Técnicas de construção se apagaram com o passar dos anos
Arquitetos como o chinês Wang Shu e a indiana Anupama Kundoo tem defendido que técnicas tradicionais e criativas de construção se apagaram ao longo dos processos de colonização, tornando países de terceiro mundo dependentes de indústrias criadas por outras culturas, totalmente diferentes.
“Esta geração de profissionais perdeu contato com as tradições de construção e não consegue trabalhar com materiais naturais ou de maneira artesanal.”
Wang Shu
Para Anupama e Wang, moradias de construção rápida e comercializadas são essencialmente voltadas para o lucro e para o enriquecimento de poucos, não levando em consideração os requisitos básicos para o bem-estar humano.
Se alguém interpretar o papel do arquiteto como meramente reprodutor de edifícios de acordo com catálogos de materiais e tendências de construção, então sim, esses hábitos não são válidos em outras regiões geográficas, pois não seriam necessariamente adequados ao clima, aos materiais locais e às suas culturas.
‘Paramos de pensar com as mãos’
Se pararmos de pensar com as mãos, para criar estruturas e processos exclusivos para a identidade exclusivamente única para cada projeto, acabamos por destruir a capacidade criativa que acompanhou nossos povos ancestrais durante tantos anos.
Além disso, os métodos usados de industrialização exigem um ritmo acelerado, já que o trabalho é voltado apenas para o dinheiro e resultados rápidos. Como podemos respeitar o tempo da natureza com a produção em um ritmo tão acelerado?
“Não estamos totalmente cientes das implicações quando não sabemos mais como fazer coisas básicas com nossas mãos, como costurar um botão na roupa. Fazer tem um impacto sobre a mente e sua evolução. Acho interessante que, se recorrermos a tecnologias feitas à mão, possamos construir tudo o que imaginarmos, sem nenhuma das restrições que as máquinas carregam, com base no que foram projetadas para fazer.”
Anupama Kundoo
Tecnologia e materiais mais antigos
Na cidade de Massa Lombarda, na Itália, o escritório Mario Cucinella Architects concluiu um protótipo para uma casa com algumas das tecnologias mais recentes e com materiais antigos de habitação, como por exemplo, barro e areia. A moradia, batizada de TECLA, é a primeira casa impressa em 3D feita de barro e o objetivo é que o desenho de seu programa seja uma opção viável para abrigar pessoas que carecem de moradia adequada por questões financeiras ou deslocamento.

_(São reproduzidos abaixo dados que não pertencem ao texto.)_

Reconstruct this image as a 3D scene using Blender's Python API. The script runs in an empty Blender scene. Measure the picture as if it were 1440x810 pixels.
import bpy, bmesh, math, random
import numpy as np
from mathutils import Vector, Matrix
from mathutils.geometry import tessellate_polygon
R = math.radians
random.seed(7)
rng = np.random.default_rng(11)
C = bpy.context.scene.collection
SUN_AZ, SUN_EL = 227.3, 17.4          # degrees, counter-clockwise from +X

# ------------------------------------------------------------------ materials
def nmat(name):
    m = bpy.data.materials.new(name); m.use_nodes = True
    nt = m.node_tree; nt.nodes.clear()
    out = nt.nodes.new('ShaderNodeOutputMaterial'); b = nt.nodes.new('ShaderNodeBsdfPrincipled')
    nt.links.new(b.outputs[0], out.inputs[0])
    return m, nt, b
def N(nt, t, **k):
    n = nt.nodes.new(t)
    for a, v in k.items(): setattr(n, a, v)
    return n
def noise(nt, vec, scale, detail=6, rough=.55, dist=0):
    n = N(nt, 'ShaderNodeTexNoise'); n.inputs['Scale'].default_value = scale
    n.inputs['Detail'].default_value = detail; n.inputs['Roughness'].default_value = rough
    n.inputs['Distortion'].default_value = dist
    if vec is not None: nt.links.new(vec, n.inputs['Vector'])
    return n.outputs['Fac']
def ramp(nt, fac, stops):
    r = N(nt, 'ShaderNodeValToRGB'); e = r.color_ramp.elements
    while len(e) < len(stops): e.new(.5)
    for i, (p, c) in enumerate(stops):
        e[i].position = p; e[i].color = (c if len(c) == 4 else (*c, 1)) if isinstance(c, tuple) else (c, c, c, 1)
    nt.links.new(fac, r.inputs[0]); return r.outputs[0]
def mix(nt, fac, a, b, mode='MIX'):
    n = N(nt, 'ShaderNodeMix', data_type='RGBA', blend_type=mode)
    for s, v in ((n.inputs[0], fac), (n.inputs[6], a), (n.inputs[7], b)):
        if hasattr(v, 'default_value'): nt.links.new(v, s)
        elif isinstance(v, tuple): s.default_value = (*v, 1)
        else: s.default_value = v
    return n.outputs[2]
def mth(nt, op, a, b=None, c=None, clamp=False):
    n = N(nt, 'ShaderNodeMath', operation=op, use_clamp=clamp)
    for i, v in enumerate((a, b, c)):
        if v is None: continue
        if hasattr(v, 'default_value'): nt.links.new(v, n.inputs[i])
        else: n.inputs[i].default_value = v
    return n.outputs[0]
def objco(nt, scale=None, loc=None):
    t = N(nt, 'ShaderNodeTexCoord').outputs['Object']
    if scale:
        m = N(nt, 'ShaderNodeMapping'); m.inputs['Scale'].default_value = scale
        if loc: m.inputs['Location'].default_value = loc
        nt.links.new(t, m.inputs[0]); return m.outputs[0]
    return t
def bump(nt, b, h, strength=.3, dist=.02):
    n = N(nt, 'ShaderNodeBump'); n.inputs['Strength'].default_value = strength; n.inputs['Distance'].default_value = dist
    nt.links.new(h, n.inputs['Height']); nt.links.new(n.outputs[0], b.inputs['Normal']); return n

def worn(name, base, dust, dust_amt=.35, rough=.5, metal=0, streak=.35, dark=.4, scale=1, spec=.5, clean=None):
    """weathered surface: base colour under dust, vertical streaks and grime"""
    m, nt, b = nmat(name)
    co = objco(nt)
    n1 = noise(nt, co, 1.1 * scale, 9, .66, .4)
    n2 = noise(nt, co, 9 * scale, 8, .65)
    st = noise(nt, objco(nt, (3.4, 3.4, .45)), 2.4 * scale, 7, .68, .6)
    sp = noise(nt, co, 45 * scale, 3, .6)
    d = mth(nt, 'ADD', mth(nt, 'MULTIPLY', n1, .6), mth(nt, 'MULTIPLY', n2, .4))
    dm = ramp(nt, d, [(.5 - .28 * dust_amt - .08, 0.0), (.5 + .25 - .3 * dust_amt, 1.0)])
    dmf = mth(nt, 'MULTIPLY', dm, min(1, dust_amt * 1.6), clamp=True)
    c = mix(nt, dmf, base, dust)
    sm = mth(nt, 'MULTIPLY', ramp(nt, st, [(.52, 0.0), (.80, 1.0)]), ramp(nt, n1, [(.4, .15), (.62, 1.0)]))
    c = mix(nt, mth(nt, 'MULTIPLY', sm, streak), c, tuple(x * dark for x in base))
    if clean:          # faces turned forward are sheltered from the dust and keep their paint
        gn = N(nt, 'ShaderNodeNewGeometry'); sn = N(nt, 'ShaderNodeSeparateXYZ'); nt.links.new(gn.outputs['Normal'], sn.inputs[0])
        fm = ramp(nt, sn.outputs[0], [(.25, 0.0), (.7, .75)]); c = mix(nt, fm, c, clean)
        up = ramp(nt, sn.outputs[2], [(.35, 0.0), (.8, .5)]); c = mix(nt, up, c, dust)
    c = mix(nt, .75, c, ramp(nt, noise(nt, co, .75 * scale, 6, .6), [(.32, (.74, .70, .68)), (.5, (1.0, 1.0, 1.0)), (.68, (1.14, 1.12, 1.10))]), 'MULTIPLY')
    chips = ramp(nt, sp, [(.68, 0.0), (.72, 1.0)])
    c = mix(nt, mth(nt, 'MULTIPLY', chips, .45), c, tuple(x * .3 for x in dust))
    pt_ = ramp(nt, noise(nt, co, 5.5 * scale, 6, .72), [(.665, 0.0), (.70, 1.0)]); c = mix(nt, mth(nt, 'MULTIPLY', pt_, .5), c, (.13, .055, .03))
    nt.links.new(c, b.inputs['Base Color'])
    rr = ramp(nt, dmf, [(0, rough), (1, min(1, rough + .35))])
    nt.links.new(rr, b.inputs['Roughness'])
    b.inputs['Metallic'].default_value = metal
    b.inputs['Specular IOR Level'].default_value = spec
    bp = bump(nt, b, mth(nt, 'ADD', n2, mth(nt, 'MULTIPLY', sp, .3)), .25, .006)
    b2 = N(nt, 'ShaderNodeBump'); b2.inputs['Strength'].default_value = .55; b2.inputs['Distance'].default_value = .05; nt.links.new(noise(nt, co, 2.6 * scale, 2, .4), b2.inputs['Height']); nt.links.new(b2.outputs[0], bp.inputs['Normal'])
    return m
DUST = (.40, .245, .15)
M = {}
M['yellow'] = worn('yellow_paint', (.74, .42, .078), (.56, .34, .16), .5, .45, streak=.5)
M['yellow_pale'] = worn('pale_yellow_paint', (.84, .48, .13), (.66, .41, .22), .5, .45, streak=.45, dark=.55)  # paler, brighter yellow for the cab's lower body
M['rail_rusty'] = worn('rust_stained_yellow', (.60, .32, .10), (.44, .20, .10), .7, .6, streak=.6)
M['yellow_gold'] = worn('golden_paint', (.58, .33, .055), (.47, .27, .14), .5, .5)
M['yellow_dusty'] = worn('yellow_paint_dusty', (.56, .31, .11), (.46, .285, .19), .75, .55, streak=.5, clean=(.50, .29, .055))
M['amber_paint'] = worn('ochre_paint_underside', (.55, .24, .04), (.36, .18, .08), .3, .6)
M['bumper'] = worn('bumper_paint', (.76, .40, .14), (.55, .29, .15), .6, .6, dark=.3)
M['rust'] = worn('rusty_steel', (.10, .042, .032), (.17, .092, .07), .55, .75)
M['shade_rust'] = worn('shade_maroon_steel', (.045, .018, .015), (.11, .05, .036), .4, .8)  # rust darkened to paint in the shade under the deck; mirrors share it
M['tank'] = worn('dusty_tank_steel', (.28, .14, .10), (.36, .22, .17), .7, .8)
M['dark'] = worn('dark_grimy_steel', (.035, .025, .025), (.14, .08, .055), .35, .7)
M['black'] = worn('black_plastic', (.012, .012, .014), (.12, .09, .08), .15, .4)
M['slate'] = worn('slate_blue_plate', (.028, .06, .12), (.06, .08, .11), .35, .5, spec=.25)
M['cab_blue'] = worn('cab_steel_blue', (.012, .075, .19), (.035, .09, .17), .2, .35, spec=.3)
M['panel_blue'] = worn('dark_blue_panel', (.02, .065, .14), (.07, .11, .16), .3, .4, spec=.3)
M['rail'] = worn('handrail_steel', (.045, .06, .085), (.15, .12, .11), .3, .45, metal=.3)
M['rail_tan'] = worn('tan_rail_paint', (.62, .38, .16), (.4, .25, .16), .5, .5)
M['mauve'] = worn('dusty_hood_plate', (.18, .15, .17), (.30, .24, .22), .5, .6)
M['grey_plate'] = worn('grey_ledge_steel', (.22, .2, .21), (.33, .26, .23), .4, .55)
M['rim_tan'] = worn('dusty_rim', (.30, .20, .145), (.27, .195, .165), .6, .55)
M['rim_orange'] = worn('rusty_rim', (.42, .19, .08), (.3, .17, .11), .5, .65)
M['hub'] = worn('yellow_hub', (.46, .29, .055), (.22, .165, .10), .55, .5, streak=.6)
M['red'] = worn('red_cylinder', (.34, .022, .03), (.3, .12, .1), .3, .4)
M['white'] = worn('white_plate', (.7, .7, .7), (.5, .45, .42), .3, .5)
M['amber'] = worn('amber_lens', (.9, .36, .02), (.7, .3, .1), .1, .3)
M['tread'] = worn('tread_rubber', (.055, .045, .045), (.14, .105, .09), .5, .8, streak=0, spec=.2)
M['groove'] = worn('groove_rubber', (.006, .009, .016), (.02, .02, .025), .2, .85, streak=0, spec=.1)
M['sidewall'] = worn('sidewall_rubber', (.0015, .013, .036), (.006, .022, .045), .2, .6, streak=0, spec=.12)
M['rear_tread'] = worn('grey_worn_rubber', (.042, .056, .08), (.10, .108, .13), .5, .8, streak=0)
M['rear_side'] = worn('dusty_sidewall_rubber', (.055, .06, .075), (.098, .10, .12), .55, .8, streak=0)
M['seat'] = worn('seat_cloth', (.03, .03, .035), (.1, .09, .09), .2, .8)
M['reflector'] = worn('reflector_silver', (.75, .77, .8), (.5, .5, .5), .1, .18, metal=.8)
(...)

A flexibilidade do programa de usar o solo disponível e sua facilidade de construção significa que a moradia TECLA pode ser adequada para suprir habitação em diversos países. Cucinella afirma que TECLA é de baixo desperdício, uma vez que sua estrutura é biodegradável (acessórios extras como portas e janelas, no entanto, não são) e o processo de construção usa muito menos energia do que construir uma casa padrão.
Além disso, a tecnologia de impressão 3D permite que diferentes protótipos sejam criados para diferentes terrenos e configurações de cada projeto, de acordo com a natureza do lugar.
Redescoberta de técnicas ancestrais
Nos Estados Unidos, a popularidade crescente dos produtos de madeira em massa – conhecido também como mass timber, um tipo de aglomerado de madeira para construção – levou a uma redescoberta de técnicas ancestrais indígenas de construção.
Como a madeira é um recurso natural renovável e uma fonte de empregos florestais, ela se alinha aos valores indígenas de administração e comunidade há muito obscurecidos pelas práticas de construção dominantes no século 20.
O uso da madeira prensada também estimulou que escritórios de arquitetura fossem em busca de construtores indígenas para estudar e compreender o uso de suas técnicas ancestrais em relação a madeira, desenvolvendo no mercado um grupo de arquitetos formados por indígenas.
No Brasil, o arquiteto sérvio Marko Brajovic, naturalizado brasileiro, é um desses profissionais que lutam contra a industrialização. Há alguns anos tem colaborado com comunidades no nosso país, aprimorando em suas técnicas saberes ancestrais para trazer um novo significado a arquitetura e o design.
Estudo voltado a moradias mais criativas
Marko divulgou recentemente o projeto de uma Biblioteca Comunitária Flutuante no lago Mamori, na Floresta Amazônica. Desenvolvido em estreita colaboração com a comunidade local, o projeto pretende se tornar uma referência para a construção sustentável e educação ambiental.
Depois de quase duas décadas de pesquisas e experimentações em design e arquitetura com um forte relacionamento com a comunidade local, a equipe envolvida no projeto de Marko descobriu que os principais problemas locais estão diretamente relacionados a processos industriais e materiais de construção industrializados.
O uso de materiais e técnicas de construção introduzidos de fora resultaram em novas tipologias arquitetônicas que não atendem às condições climáticas, desgastando a qualidade de vida da cultura local.
Com novas percepções e processos, é totalmente possível construir cidades e edifícios mais criativos, resgatando a imaginação de profissionais da criação. Não permitindo que essas cidades sejam produtos de indústrias atrasadas, com tecnologias poluentes e caras, que não se encaixam mais em contextos descolonizados visando apenas o lucro.